3. Cet exemple a été longuement développé par Sénèque non seulement parce que la cruauté de la foule s'exprime ici sans fard, mais encore parce qu'il est symbolique des dangers auxquels s'expose l'apprenti philosophe: n'est-ce pas le "hasard", "
casus", qui a guidé les pas de Sénèque, plein d'illusions sur ce que les hommes attendent, en fait de divertissement? Dans bien d'autres circonstances de la vie, moins tragiques certes, mais plus fréquentes, le hasard ne nous amène-t-il pas à être contaminé par les valeurs de la foule, qui apprécie la richesse, les honneurs, l'ambition, les succès matériels? La dernière phrase mérite alors d'être comprise non seulement comme une épigramme à double sens, mais encore comme un avertissement philosophique: seul l'être d'élite pourra se préserver de la contagion populaire.
Conclusion:

Au-delà d'une mise en accusation du triste idéal de la plèbe, que résumera Juvénal dans sa formule "

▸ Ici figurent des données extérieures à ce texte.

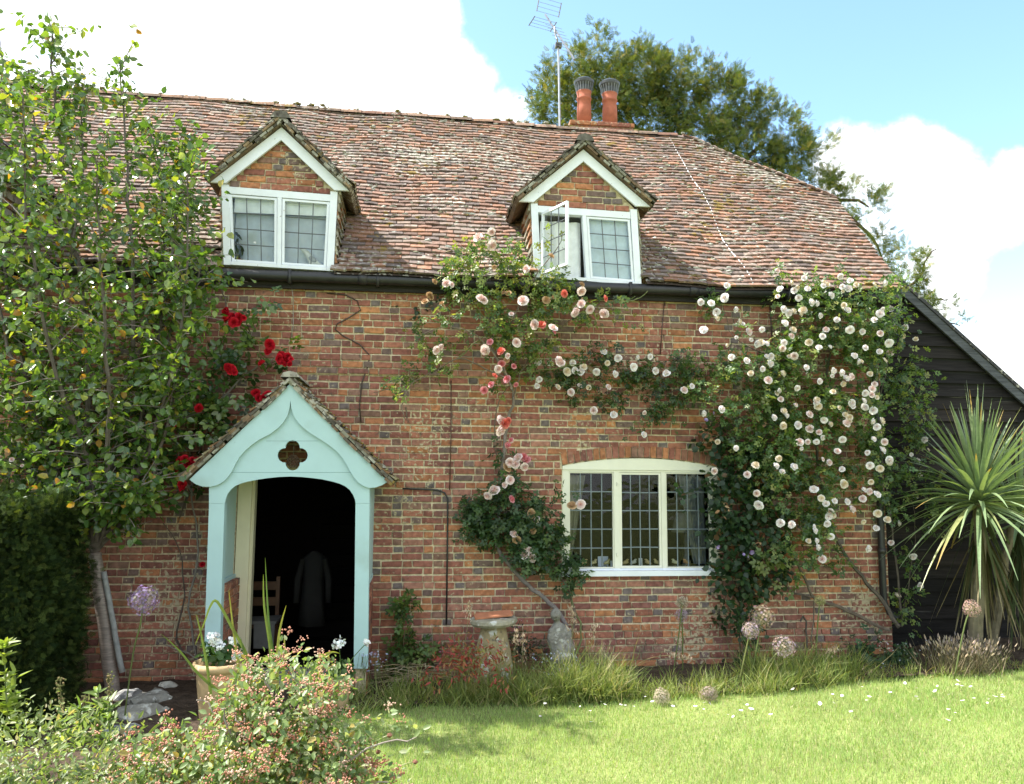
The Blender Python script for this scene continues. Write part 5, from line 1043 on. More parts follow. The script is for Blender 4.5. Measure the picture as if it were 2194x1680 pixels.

panem et circenses", c'est toute une société qui est dessinée: ces spectacles sont officiels, organisés par des magistrats, rarement critiqués par les moralistes - qui peuvent même y voir une école de courage.

On apprécie le modernisme de Sénèque, sur le plan de la sensibilité, qui annonce celle du christianisme (une page de
saint Augustin mérite d'être rapprochée de cet extrait), mais aussi dans le domaine de la mise en forme littéraire: la voix anonyme de la foule pourrait être celle de Lucilius, celle des lecteurs contemporains de Sénèque, la nôtre aussi… et l'on rejette aussitôt cette hypothèse, pour se ranger, aux côtés de l'auteur, dans le camp de l'humanité.